The parties were back in "active" talks on a contingency rollback, said a PwC official Wednesday (see 1804040041). The major players wouldn't comment Friday. Neustar says the FCC cannot lawfully require it to take number-porting orders without an agreement, referring us to its recent filing in docket 09-109 (see 1803280038). The agency didn't comment.

The focus has been on the worst-case scenario, a "vanishingly small" possibility, said iconectiv counsel John Nakahata of Harris Wiltshire. "This thing has been tested up and down, including stress tested." Some testing was done in parallel, rather than sequentially, saving time, said the lawyer. If there is delay in number-porting operations, calls would still "go through just like they do when the NPAC shuts down for maintenance every Saturday night to Sunday morning," he said, citing "no relationship to 911 calling." Even in the worst case, "I’m 100 percent confident the FCC has the legal ability to tell Neustar, its designated local number portability administrator that’s getting paid $1.4 million a day, to turn its system back on," he told us. "I’d be very confident litigating that."

"Neustar has been working toward a smooth and successful cutover that does not impact consumers," it emailed. "Neustar is committed to fulfilling its obligations related to the cutover. ... We hope that the process does not lead to any interruption of service for consumers, and are preparing for all possible outcomes." Asked about its daily revenue, Neustar referred us to its 2016 SEC filing citing about $496 million in annual fixed revenue ($1.36 million daily) from its number portability administration center (NPAC) operations.

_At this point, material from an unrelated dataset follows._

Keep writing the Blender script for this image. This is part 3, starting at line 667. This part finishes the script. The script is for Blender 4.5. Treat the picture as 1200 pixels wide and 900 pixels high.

USTelecom says telecom providers have much incentive to make the shift work. "The industry has the biggest stake in a successful transition for expense reasons and to have satisfied customers," Vice President Lynn Follansbee told us. "We support the transition to a new administrator. We look forward to the transition going well, this weekend and going forward until its completed.”

Some take a wait-and-see approach or have concerns about no rollback deal. "Any project of this complexity should not go forward without a fully vetted and tested rollback plan. Going forward without one is inherently risky," emailed Eckert Seamans attorney James Falvey, representing the LNP Alliance of small providers. "We hope the Transition goes well for the sake of end users and carriers alike but we’ll see what happens in the coming week. We won’t know for sure whether the Transition has been successful for at least two or three days after the initiation of the Transition. Providers have been instructed to hold off on major transactions so the system will not be performing under full load until that time."

Chairman Pai and the FCC now own this transition, for better or for worse," emailed Michael Calabrese, director of the Wireless Future Program at New America's Open Technology Institute. "For over two years the Wireline Bureau has written a blank check to Ericsson and the biggest carriers that control the NAPM, ignoring proposals and pleas for effective oversight and testing that adequately protects consumers and small, rural carriers. Despite all the false starts and delays, the FCC maintains utmost faith in Ericsson, so let’s hope they get it right.”

"It could all be Y2K-ish, but why mess with Murphy's Law?" emailed Mark Iannuzzi, president of TelNet WorldWide and a board member of the Cloud Communications Alliance. "There are fundamental truths in life like ‘people will make mistakes and technology will fail.’ ... The process has not been transparent [with] no fall back. I think those aspects are ethical and necessary. So my concern is that these ethics are not being taken seriously. Very disappointing and unnecessary."